Australia’s genocide
“As early as 1804 the British began to slaughter, kidnap and enslave the Black people of Tasmania. The colonial government itself was not even inclined to consider the aboriginal Tasmanians as full human beings, and scholars began to discuss civilization as a unilinear process with White people at the top and Black people at the bottom. To the Europeans of Tasmania the Blacks were an entity fit only to be exploited in the most sadistic of manners—a sadism that staggers the imagination and violates all human morality. As UCLA professor, Jared Diamond, recorded:
“Tactics for hunting down Tasmanians included riding out on horseback to shoot them, setting out steel traps to catch them, and putting out poison flour where they might find and eat it. Sheperds cut off the penis and testicles of aboriginal men, to watch the men run a few yards before dying. At a hill christened Mount Victory, settlers slaughtered 30 Tasmanians and threw their bodies over a cliff. One party of police killed 70 Tasmanians and dashed out the children’s brains.”
Such vile and animalistic behavior on the part of the White settlers of Tasmania was the rule rather than the exception. In spite of their wanton cruelty, however, punishment in Tasmania was exceedingly rare for the Whites, although occasionally Whites were sentenced for crimes against Blacks. For example, there is an account of a man who was flogged for exhibiting the ears and other body parts of a Black boy that he had mutilated alive. We hear of another European punished for cutting off the little finger of an Aborigine and using it as a tobacco stopper. Twenty-five lashes were stipulated for Europeans convicted of tying aboriginal “Tasmanian women to logs and burning them with firebrands, or forcing a woman to wear the head of her freshly murdered husband on a string around her neck.”
Not a single European, however, was ever punished for the murder of Tasmanian Aborigines. Europeans thought nothing of tying Black men to trees and using them for target practice. Black women were kidnapped, chained and exploited as sexual slaves. White convicts regularly hunted Black people for sport, casually shooting, spearing or clubbing the men to death, torturing and raping the women, and roasting Black infants alive. As historian, James Morris, graphically noted:
“We hear of children kidnapped as pets or servants, of a woman chained up like an animal in a sheperd’s hut, of men castrated to keep them off their own women. In one foray seventy aborigines were killed, the men shot, the women and children dragged from crevices in the rocks to have their brains dashed out. A man called Carrotts, desiring a native woman, decapitated her husband, hung his head around her neck and drove her home to his shack.”
The darkest and most repugnant era of Australia’s history ought not to be swept to the wayside as it is, given it’s single page reference in most school text books if any at all. Yes, the Tasmanian State Government apologised in 1997 and the Federal Government apologised in 2009, but further acknowledgement and attention ought to be brought to those original Australians who white man treated worse than any animal. In my own high school history books that I’ve kept, I recall entire chapters on the Holocaust and the Civil Rights Movement in America, yet just two pages on our own genocide, which unlike the Holocaust and race hate crimes in the US, resulted in the extermination of an entire race of people.
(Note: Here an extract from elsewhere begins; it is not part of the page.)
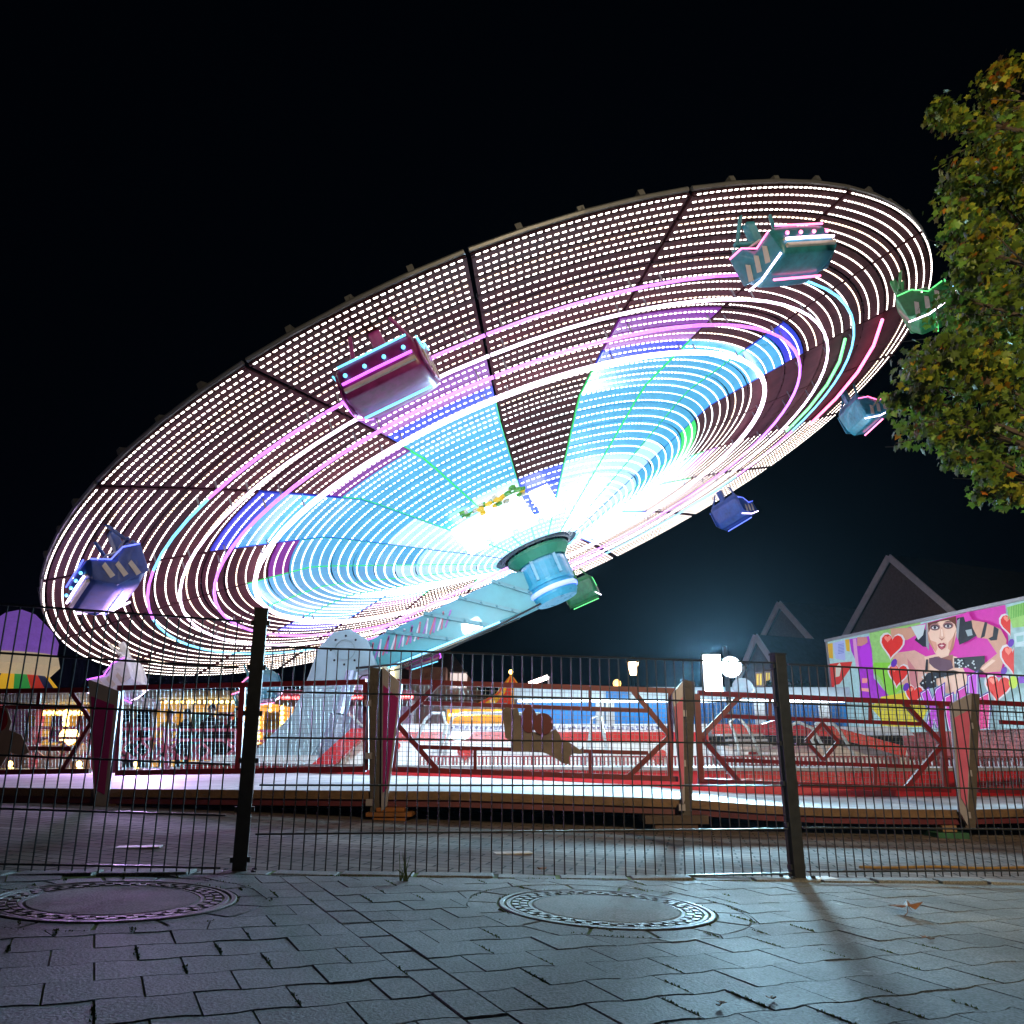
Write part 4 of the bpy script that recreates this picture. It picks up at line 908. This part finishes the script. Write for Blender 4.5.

It’s for this reason that I hardly believe in nationalism or patriotism. I’m proud to be Australian, sure, and I am appreciative of the quality of life and opportunities it has given my ancestors and I, but to be blind-sighted and completely ignore the wrongs that have happened in this nation’s history is another thing. In a way, I feel distanced from such atrocities being only a second generation Australian, part of me is proud of it, but as a white man, I still reap the benefits of damages done centuries ago in this country. I’m not going to become one of those people that vehemently and publicly detests the celebration of Australia Day (with dreadlocks a-waving), but I do understand that the name Invasion Day has just as much validity to it as Australia Day or Foundation Day.
History is history, but time doesn’t necessarily heal anything at all. There’s no way of changing what happened, but hiding it brings no justice to anything or anyone at all.